Precursors: Mission: Impossible III (2006)

Posted by Nick Schager

Those interested in fully readying themselves for this Friday’s Star Trek would be wise to bypass the franchise’s myriad small- and big-screen iterations and instead take a second look at Mission: Impossible III, the first and most recent franchise to get a vigorous kick in the behind from J.J. Abrams. Unfairly dismissed during its summer 2006 release because of star Tom Cruise’s couch-hopping antics and crazy comments about psychology and anti-depressants, the third Mission: Impossible remains the series’ most accessible and breathlessly exciting, characteristics mainly attributable to its director, who took on the project without any prior experience helming a tentpole extravaganza, and yet provided the no-nonsense adrenalized excitement absent from Brian De Palma’s intricate first and John Woo’s embarrassingly flamboyant second installments.
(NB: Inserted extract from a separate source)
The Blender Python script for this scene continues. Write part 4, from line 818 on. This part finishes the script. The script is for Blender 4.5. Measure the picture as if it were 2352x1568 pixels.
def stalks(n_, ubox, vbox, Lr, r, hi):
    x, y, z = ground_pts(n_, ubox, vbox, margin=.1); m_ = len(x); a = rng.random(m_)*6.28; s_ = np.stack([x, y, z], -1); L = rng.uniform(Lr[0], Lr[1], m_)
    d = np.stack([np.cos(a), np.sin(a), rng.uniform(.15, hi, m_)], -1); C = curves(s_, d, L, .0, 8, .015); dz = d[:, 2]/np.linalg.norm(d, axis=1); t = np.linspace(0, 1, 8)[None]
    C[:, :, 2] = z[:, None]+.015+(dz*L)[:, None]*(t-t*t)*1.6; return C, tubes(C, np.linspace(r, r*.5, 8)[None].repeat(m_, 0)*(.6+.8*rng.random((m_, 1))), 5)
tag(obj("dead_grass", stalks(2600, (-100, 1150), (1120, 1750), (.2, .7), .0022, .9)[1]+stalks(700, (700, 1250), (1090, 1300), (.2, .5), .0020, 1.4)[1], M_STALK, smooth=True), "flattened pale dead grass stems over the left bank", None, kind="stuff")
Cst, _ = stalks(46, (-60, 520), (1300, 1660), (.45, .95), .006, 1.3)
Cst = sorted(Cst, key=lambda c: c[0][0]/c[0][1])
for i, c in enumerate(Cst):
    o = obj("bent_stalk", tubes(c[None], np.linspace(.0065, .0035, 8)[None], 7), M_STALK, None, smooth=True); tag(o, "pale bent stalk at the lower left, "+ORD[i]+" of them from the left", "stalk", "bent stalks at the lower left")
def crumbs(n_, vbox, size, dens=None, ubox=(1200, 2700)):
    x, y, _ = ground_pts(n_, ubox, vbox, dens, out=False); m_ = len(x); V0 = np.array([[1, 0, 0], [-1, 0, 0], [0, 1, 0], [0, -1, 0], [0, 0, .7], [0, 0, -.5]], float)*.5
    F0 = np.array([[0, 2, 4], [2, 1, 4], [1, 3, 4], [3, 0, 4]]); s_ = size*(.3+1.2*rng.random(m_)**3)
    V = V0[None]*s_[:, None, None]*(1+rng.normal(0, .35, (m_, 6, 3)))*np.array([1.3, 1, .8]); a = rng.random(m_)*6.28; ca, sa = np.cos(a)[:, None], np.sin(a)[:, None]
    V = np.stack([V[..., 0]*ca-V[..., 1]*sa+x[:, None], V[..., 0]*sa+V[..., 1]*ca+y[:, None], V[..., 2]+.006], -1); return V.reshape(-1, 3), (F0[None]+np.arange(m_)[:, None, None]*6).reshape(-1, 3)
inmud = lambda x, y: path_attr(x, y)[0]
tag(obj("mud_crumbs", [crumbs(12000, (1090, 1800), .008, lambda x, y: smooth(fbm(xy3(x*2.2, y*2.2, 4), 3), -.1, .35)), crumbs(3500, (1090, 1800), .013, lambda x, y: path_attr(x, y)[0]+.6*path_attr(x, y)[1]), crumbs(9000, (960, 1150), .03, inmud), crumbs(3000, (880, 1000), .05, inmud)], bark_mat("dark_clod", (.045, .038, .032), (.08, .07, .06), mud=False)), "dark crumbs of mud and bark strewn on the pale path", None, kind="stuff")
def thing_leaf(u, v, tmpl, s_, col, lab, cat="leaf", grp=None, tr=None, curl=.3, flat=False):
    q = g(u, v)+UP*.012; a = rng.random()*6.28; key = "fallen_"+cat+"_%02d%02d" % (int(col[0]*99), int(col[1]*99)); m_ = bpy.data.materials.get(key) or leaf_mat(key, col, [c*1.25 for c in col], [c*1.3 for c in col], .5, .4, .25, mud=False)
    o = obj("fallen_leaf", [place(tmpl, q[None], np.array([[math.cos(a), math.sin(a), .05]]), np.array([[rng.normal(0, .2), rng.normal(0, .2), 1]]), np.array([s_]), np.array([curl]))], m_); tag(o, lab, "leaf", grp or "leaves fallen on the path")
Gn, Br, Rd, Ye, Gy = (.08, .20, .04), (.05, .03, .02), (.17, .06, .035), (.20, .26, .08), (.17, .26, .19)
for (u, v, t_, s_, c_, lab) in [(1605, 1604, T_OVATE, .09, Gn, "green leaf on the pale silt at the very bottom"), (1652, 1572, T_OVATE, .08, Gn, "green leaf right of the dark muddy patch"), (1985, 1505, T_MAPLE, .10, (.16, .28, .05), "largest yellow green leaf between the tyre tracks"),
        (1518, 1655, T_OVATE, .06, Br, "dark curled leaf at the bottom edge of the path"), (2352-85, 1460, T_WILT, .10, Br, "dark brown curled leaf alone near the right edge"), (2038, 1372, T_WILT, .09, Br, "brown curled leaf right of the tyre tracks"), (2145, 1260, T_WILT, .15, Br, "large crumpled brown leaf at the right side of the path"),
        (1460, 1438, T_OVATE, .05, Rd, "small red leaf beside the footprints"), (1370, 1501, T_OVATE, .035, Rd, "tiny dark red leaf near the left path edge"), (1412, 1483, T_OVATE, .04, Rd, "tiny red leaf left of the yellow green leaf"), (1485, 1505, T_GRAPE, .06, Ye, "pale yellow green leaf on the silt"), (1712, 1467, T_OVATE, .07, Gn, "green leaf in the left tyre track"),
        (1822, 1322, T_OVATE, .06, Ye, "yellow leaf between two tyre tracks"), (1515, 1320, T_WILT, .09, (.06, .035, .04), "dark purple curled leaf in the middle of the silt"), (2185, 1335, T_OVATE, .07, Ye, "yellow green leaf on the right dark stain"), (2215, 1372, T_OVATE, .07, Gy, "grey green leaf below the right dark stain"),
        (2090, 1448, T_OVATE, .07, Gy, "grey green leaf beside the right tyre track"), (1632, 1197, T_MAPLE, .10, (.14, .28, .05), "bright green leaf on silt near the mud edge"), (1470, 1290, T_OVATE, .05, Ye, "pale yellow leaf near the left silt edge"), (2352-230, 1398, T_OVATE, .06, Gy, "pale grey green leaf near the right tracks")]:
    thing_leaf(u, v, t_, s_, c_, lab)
Abrams borrows liberally from his TV series Alias as well as countless other sources for his story about IMF agent Ethan Hunt’s efforts to hunt down a Maguffin from a master criminal (Philip Seymour Hoffman) who’s kidnapped his new wife (Michelle Monaghan). And to be sure, not all of the narrative works, most notably with regards to its efforts to humanize the more-or-less superhuman Hunt. Still, Hoffman’s villain is excellent, and Abrams’ action-and-espionage centerpiece sequences have a visceral, invigorating electricity that one hopes Star Trek – which I’ll be reviewing here at The Screengrab later this week – also possesses.